No existe la música de fondo. Oír una sinfonía al tiempo de una conversación o mientras realizamos alguna tarea es restarle valor a la obra de arte. Soy amigo de Federico Ibarra, el compositor mexicano, y me consta el enorme esfuerzo y dedicación que pone en sus creaciones. Me parecería un acto de insensibilidad escuchar alguna de sus piezas a la hora de trabajar. Sería como poner música en dos reproductores distintos y accionarlos al unísono. ¿Se acude al cine con audífonos y un ipod encendido? ¿Podemos ver una pintura con lentes de otra graduación? ¿Acaso hay alguien que lea y escriba simultáneamente? Pues tampoco es posible (al menos para mí, respeto a quienes sean capaces de hacerlo) ejercer la literatura al ritmo de un concierto.

Este proceso de esquizofrenia literaria-musical aplica también en mis lecturas.
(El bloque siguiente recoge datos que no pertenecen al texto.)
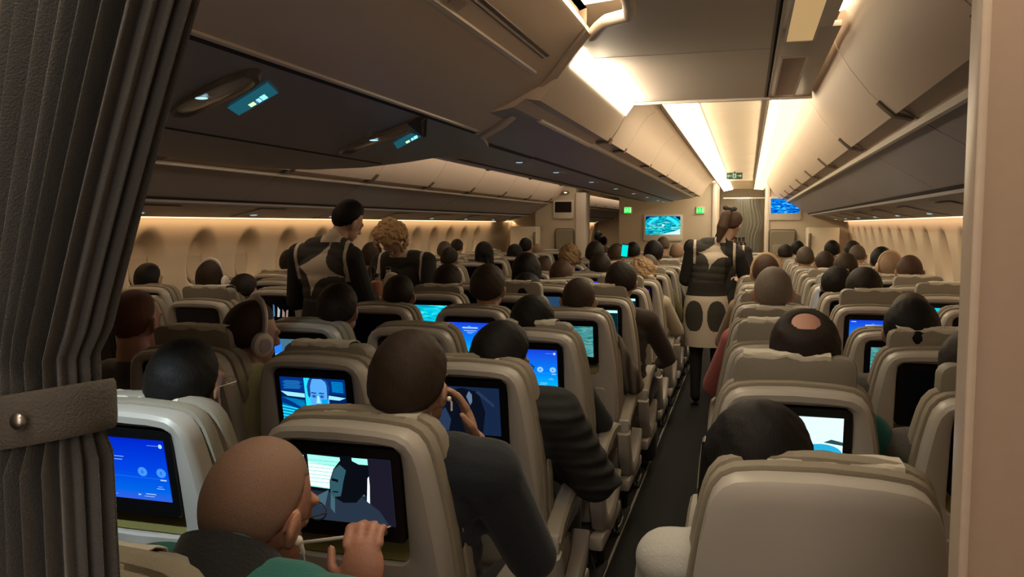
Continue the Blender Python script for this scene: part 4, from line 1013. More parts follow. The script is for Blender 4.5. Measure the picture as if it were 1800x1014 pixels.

Durante los largos periodos en que estoy escribiendo, esos meses que paso sentado frente a la computadora todas las noches, las palabras adquieren una fuerza melódica superior a mi conciencia. No lo puedo controlar. El recital lingüístico me provoca insomnio y se extiende por la mañana a las actividades del día: la ducha, el desayuno, el viaje en el coche y (¡al fin voy a terminar!) cuando me dispongo a leer.

La lectura en inglés es una bendita desviación en esos momentos. Gracias a una gramática ajena puedo seguir la trama, sensibilizarme a los personajes, comprender la estructura y disfrutar una novela que si estuviera escrita en español no entendería bien. Cuando leo en castellano la melodía de las frases hace eco en los huecos de mi cráneo. Incluso leer el periódico es un suplicio. Las noticias me son prescindibles todas, algo común en nuestro país, pero por culpa de los periodistas; en mi caso se debe a una llana locura. Desde la primera plana hasta en la sección de deportes, soy capaz de ensayar sobre la semántica de los redactores, si es que existe; sin embargo no puedo reconocer cuál es el tema de la notas. Tal vez por eso me gusta escribir, porque vivo en un mundo de ensueño, sin fraudes ni corrupción, donde la economía sí avanza al siete por ciento, el presidente es un hombre honrado y sagaz, la primera dama es una señora educada, culta y sencilla, los empresarios son filántropos empedernidos, la Selección es campeona del Mundial y en mi cabeza sólo resuena la música de las palabras.